◆ Problem details: Without omitting anything, retype the data that follows.

◆ Data provided:
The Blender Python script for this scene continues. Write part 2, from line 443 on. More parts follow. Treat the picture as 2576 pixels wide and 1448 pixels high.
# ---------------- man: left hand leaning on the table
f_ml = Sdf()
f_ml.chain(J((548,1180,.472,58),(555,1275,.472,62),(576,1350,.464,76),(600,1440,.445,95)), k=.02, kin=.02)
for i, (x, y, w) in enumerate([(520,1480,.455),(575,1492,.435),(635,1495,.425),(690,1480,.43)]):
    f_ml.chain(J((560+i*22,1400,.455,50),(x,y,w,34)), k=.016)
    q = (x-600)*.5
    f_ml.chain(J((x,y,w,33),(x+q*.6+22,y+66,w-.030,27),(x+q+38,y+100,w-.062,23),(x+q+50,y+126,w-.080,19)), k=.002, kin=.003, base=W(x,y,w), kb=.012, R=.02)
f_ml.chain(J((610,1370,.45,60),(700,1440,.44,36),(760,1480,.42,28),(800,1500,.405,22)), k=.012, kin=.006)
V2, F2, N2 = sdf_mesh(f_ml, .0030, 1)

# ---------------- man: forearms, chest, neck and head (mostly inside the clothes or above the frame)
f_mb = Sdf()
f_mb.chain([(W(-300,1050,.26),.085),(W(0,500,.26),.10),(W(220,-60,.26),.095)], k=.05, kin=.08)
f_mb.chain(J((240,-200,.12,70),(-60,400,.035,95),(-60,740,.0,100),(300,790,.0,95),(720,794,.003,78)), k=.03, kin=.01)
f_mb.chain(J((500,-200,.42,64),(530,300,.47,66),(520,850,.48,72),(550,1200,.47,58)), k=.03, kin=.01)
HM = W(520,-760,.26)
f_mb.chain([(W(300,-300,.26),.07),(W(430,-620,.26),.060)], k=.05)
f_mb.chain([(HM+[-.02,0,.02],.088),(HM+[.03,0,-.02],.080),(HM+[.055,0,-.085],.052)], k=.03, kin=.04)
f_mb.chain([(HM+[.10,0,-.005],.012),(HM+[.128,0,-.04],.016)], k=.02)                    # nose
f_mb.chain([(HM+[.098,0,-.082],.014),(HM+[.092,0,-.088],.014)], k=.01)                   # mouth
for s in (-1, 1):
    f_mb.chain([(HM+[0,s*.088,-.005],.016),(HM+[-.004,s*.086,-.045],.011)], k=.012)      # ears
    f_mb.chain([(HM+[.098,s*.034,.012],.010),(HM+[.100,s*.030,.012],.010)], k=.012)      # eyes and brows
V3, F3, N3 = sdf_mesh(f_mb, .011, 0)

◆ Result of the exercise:
The Blender Python script for this scene continues. Write part 2, from line 443 on. More parts follow. Treat the picture as 2576 pixels wide and 1448 pixels high.
# ---------------- man: left hand leaning on the table
f_ml = Sdf()
f_ml.chain(J((548,1180,.472,58),(555,1275,.472,62),(576,1350,.464,76),(600,1440,.445,95)), k=.02, kin=.02)
for i, (x, y, w) in enumerate([(520,1480,.455),(575,1492,.435),(635,1495,.425),(690,1480,.43)]):
    f_ml.chain(J((560+i*22,1400,.455,50),(x,y,w,34)), k=.016)
    q = (x-600)*.5
    f_ml.chain(J((x,y,w,33),(x+q*.6+22,y+66,w-.030,27),(x+q+38,y+100,w-.062,23),(x+q+50,y+126,w-.080,19)), k=.002, kin=.003, base=W(x,y,w), kb=.012, R=.02)
f_ml.chain(J((610,1370,.45,60),(700,1440,.44,36),(760,1480,.42,28),(800,1500,.405,22)), k=.012, kin=.006)
V2, F2, N2 = sdf_mesh(f_ml, .0030, 1)

# ---------------- man: forearms, chest, neck and head (mostly inside the clothes or above the frame)
f_mb = Sdf()
f_mb.chain([(W(-300,1050,.26),.085),(W(0,500,.26),.10),(W(220,-60,.26),.095)], k=.05, kin=.08)
f_mb.chain(J((240,-200,.12,70),(-60,400,.035,95),(-60,740,.0,100),(300,790,.0,95),(720,794,.003,78)), k=.03, kin=.01)
f_mb.chain(J((500,-200,.42,64),(530,300,.47,66),(520,850,.48,72),(550,1200,.47,58)), k=.03, kin=.01)
HM = W(520,-760,.26)
f_mb.chain([(W(300,-300,.26),.07),(W(430,-620,.26),.060)], k=.05)
f_mb.chain([(HM+[-.02,0,.02],.088),(HM+[.03,0,-.02],.080),(HM+[.055,0,-.085],.052)], k=.03, kin=.04)
f_mb.chain([(HM+[.10,0,-.005],.012),(HM+[.128,0,-.04],.016)], k=.02)                    # nose
f_mb.chain([(HM+[.098,0,-.082],.014),(HM+[.092,0,-.088],.014)], k=.01)                   # mouth
for s in (-1, 1):
    f_mb.chain([(HM+[0,s*.088,-.005],.016),(HM+[-.004,s*.086,-.045],.011)], k=.012)      # ears
    f_mb.chain([(HM+[.098,s*.034,.012],.010),(HM+[.100,s*.030,.012],.010)], k=.012)      # eyes and brows
V3, F3, N3 = sdf_mesh(f_mb, .011, 0)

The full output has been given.